### Aim:
Can you set down, exactly as they appear below, the lines from the opening of the material through the one bearing "cpart(b, 'handrail', 'iron')", minus the pictures?

### Information shown:
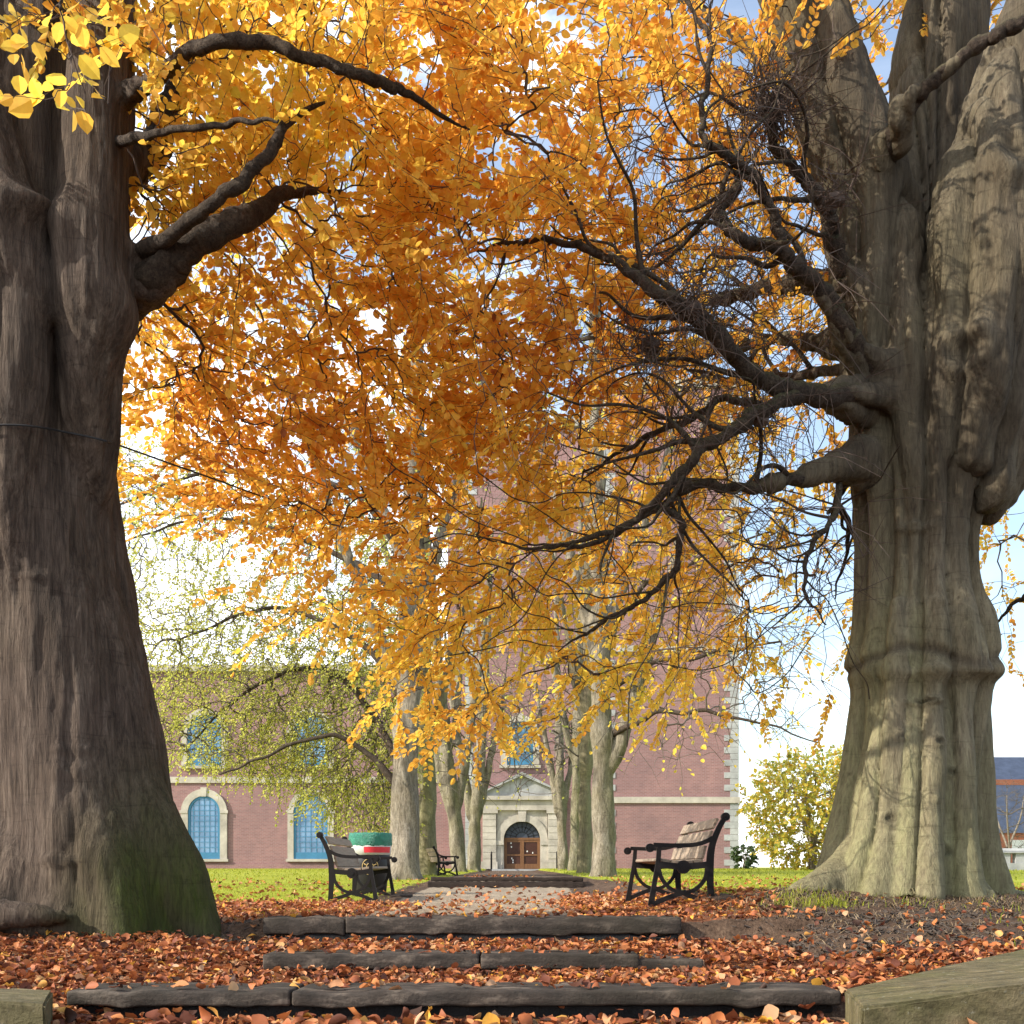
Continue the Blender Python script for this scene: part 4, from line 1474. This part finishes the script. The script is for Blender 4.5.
for t_ in np.linspace(.2, math.pi - .2, 9):
    c_, s_ = math.cos(t_), math.sin(t_)
    b.prism([(xm + .42 * c_ - .015 * s_, zs + .145 + .42 * s_ + .015 * c_), (xm + .42 * c_ + .015 * s_, zs + .145 + .42 * s_ - .015 * c_),
             (xm + .9 * w * c_ + .015 * s_, zs + .145 + .88 * w * s_ - .015 * c_), (xm + .9 * w * c_ - .015 * s_, zs + .145 + .88 * w * s_ + .015 * c_)], yd - .085, yd - .053)
b.build('tracery', M['iron'], fan)
# door steps and handrails
zg = float(H(0, 67)) - .1
b = MB()
b.box((cx(491), yd - 1.6, zg), (cx(553), yd - .66, dz - .003))
b.box((cx(488), yd - 2.1, zg), (cx(556), yd - 1.602, dz - .16))
b.box((cx(485), yd - 2.6, zg), (cx(559), yd - 2.102, dz - .32))
cpart(b, 'door_step', 'stone_grey')
for s, pxr in ((-1, 492), (1, 556)):
    b = MB()
    xr_ = cx(pxr)
    b.tube([(xr_, yd - 2.5, zg), (xr_, yd - 2.5, dz + .95), (xr_, yd - 2.45, dz + 1.0), (xr_, yd - .9, dz + 1.15), (xr_, yd - .85, dz + 1.1), (xr_, yd - .85, zg)], .045, 6)
    cpart(b, 'handrail', 'iron')

# slate-roofed house behind the right beech, low wall in front of it
HD = 85.0
def hx(px): return (px - 512) / F * HD
def hz(py): return CZ + (HY - py) / F * HD
hc = np.array([hx(1090), HD, 0.0])
house = thing('house', 'long house with blue grey slate roof and terracotta ridge, right of the right beech', 'house', hc)
b = MB()
b.box((hx(955), HD, 0), (hx(1260), HD + 14, hz(832)))
o = b.build('wall', M['terracotta'], house); o.location = -hc
b = MB()
xa, xb_ = hx(950), hx(1265)
b.add([[xa, HD - .4, hz(833)], [xb_, HD - .4, hz(833)], [xb_, HD + 4.5, hz(779)], [xa, HD + 4.5, hz(779)]], [np.array([[0, 1, 2, 3]])])
b.add([[xa, HD + 5, hz(776)], [xb_, HD + 5, hz(776)], [xb_, HD + 9, CZ + 110 / F * 94], [xa, HD + 9, CZ + 110 / F * 94], [xb_, HD + 14.4, hz(832)], [xa, HD + 14.4, hz(832)]], [np.array([[0, 1, 2, 3], [3, 2, 4, 5]])])
o = b.build('roof', M['slate'], house); o.location = -hc
b = MB()
b.box((xa - .1, HD + 4.3, hz(779) - .15), (xb_ + .1, HD + 5.05, hz(775)))
o = b.build('ridge', M['terracotta'], house); o.location = -hc
for pxw in (985, 1020, 1060, 1110):
    b = MB()
    b.box((hx(pxw) - .7, HD - .06, hz(852)), (hx(pxw) + .7, HD - .003, hz(840)))
    o = b.build('window', M['notice'], house); o.location = -hc
WD = 44.0
wx = lambda px: (px - 512) / F * WD
wz = lambda py: CZ + (HY - py) / F * WD
wc = np.array([wx(1030), WD, 0.0])
wall = thing('churchyard_wall', 'low grey stone balustrade wall across the lawn right of the right beech', 'wall', wc)
b = MB()
b.box((wx(968), WD, .2), (wx(1160), WD + .4, wz(863)))
x = wx(968) + .1
while x < wx(1155):
    b.box((x, WD + .05, wz(863)), (x + .42, WD + .35, wz(853)))
    x += .66
o = b.build('piers', M['stone_grey'], wall); o.location = -wc
b = MB()
b.tube([(wx(966), WD + .2, wz(851)), (wx(1162), WD + .2, wz(851))], .12, 10)
b.box((wx(967), WD - .05, wz(853) + .002), (wx(1161), WD + .45, wz(852)))
o = b.build('coping', M['stone_grey'], wall); o.location = -wc


# ------------------------------------------------------------------ steps, coping blocks
def slab(x0, x1, y0, y1, z0, z1, seed, wob=.012):
    """worn stone slab, finely cut and roughened"""
    bm = bmesh.new()
    bmesh.ops.create_cube(bm, size=1)
    for vtx in bm.verts:
        vtx.co = Vector(((x0 + x1) / 2 + vtx.co.x * (x1 - x0), (y0 + y1) / 2 + vtx.co.y * (y1 - y0), (z0 + z1) / 2 + vtx.co.z * (z1 - z0)))
    bmesh.ops.bevel(bm, geom=list(bm.edges), offset=min(.010, (z1 - z0) * .3), segments=2, affect='EDGES', profile=.5)
    long_e = [e for e in bm.edges if abs(e.verts[0].co.x - e.verts[1].co.x) > .2]
    bmesh.ops.subdivide_edges(bm, edges=long_e, cuts=int((x1 - x0) / .03), use_grid_fill=True)
    for vtx in bm.verts:
        c = vtx.co
        nv = mnoise.noise_vector(Vector((c.x * 3 + seed, c.y * 6, c.z * 6))) * wob * .55 + mnoise.noise_vector(Vector((c.x * 16 + seed, c.y * 16, c.z * 16))) * wob * .45 - Vector((0, 0, max(0, mnoise.noise(Vector((c.x * 7 + seed, c.y * 7, 0))) - .25) * .05))
        vtx.co += Vector((nv.x * .3, nv.y, nv.z * .8))
    v = np.array([q.co[:] for q in bm.verts])
    bm.verts.index_update()
    fs = {}
    for fa in bm.faces:
        fs.setdefault(len(fa.verts), []).append([q.index for q in fa.verts])
    bm.free()
    return v, [np.array(x) for x in fs.values()]


E = CZ  # heights below are relative to the eye
def step(label, x0, x1, joints, y, z_top, thick, z_bot, depth=.34, over=.04, mat='step_stone', seed=0):
    t = thing('stone_step', label, 'step', ((x0 + x1) / 2, y, E + z_bot), 'steps up to the avenue path')
    org = np.array(t.location)
    xs = [x0] + joints + [x1]
    for i in range(len(xs) - 1):
        b = MB()
        v, fs = slab(xs[i] + .004, xs[i + 1] - .004, y, y + depth, E + z_top - thick, E + z_top, seed + i * 7.3)
        b.add(v - org, fs)
        b.build('slab', M[mat], t, True)
    b = MB()
    v, fs = slab(x0 + .02, x1 - .02, y + over, y + depth - .02, E + z_bot - .08, E + z_top - thick - .003, seed + 3, .006)
    b.add(v - org, fs)
    b.build('riser', M['riser'], t, True)
    return t


FX = lambda px, d: (px - 512) / F * d
step('front stone step with rounded nosing and a black riser, nearest the camera', FX(66, 3.96), FX(842, 3.96), [FX(291, 3.96)], 3.95, -.478, .058, -.62, .30, .05, seed=1)
step('middle step, thin and half buried in fallen leaves', FX(262, 5.0), FX(640, 5.0), [FX(480, 5.0)], 4.99, -.425, .075, -.56, .30, .015, seed=21)
step('upper dark step at the edge of the gravel path', FX(262, 6.2), FX(682, 6.2), [FX(345, 6.2)], 6.2, -.305, .10, -.50, .30, .012, seed=41)
# flat flagstone at the right end of the middle step
b = MB()
v, fs = slab(FX(622, 5.1), FX(700, 5.1), 5.0, 5.36, E - .52, E - .45, 77)
org = np.array([FX(660, 5.1), 5.1, E - .5])
b.add(v - org, fs)
o = b.build('flagstone', M['step_stone'], None, True)
o.location = org
tag(o, 'flat grey flagstone in the leaves at the right end of the middle step', 'flagstone')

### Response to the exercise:
Continue the Blender Python script for this scene: part 4, from line 1474. This part finishes the script. The script is for Blender 4.5.
for t_ in np.linspace(.2, math.pi - .2, 9):
    c_, s_ = math.cos(t_), math.sin(t_)
    b.prism([(xm + .42 * c_ - .015 * s_, zs + .145 + .42 * s_ + .015 * c_), (xm + .42 * c_ + .015 * s_, zs + .145 + .42 * s_ - .015 * c_),
             (xm + .9 * w * c_ + .015 * s_, zs + .145 + .88 * w * s_ - .015 * c_), (xm + .9 * w * c_ - .015 * s_, zs + .145 + .88 * w * s_ + .015 * c_)], yd - .085, yd - .053)
b.build('tracery', M['iron'], fan)
# door steps and handrails
zg = float(H(0, 67)) - .1
b = MB()
b.box((cx(491), yd - 1.6, zg), (cx(553), yd - .66, dz - .003))
b.box((cx(488), yd - 2.1, zg), (cx(556), yd - 1.602, dz - .16))
b.box((cx(485), yd - 2.6, zg), (cx(559), yd - 2.102, dz - .32))
cpart(b, 'door_step', 'stone_grey')
for s, pxr in ((-1, 492), (1, 556)):
    b = MB()
    xr_ = cx(pxr)
    b.tube([(xr_, yd - 2.5, zg), (xr_, yd - 2.5, dz + .95), (xr_, yd - 2.45, dz + 1.0), (xr_, yd - .9, dz + 1.15), (xr_, yd - .85, dz + 1.1), (xr_, yd - .85, zg)], .045, 6)
    cpart(b, 'handrail', 'iron')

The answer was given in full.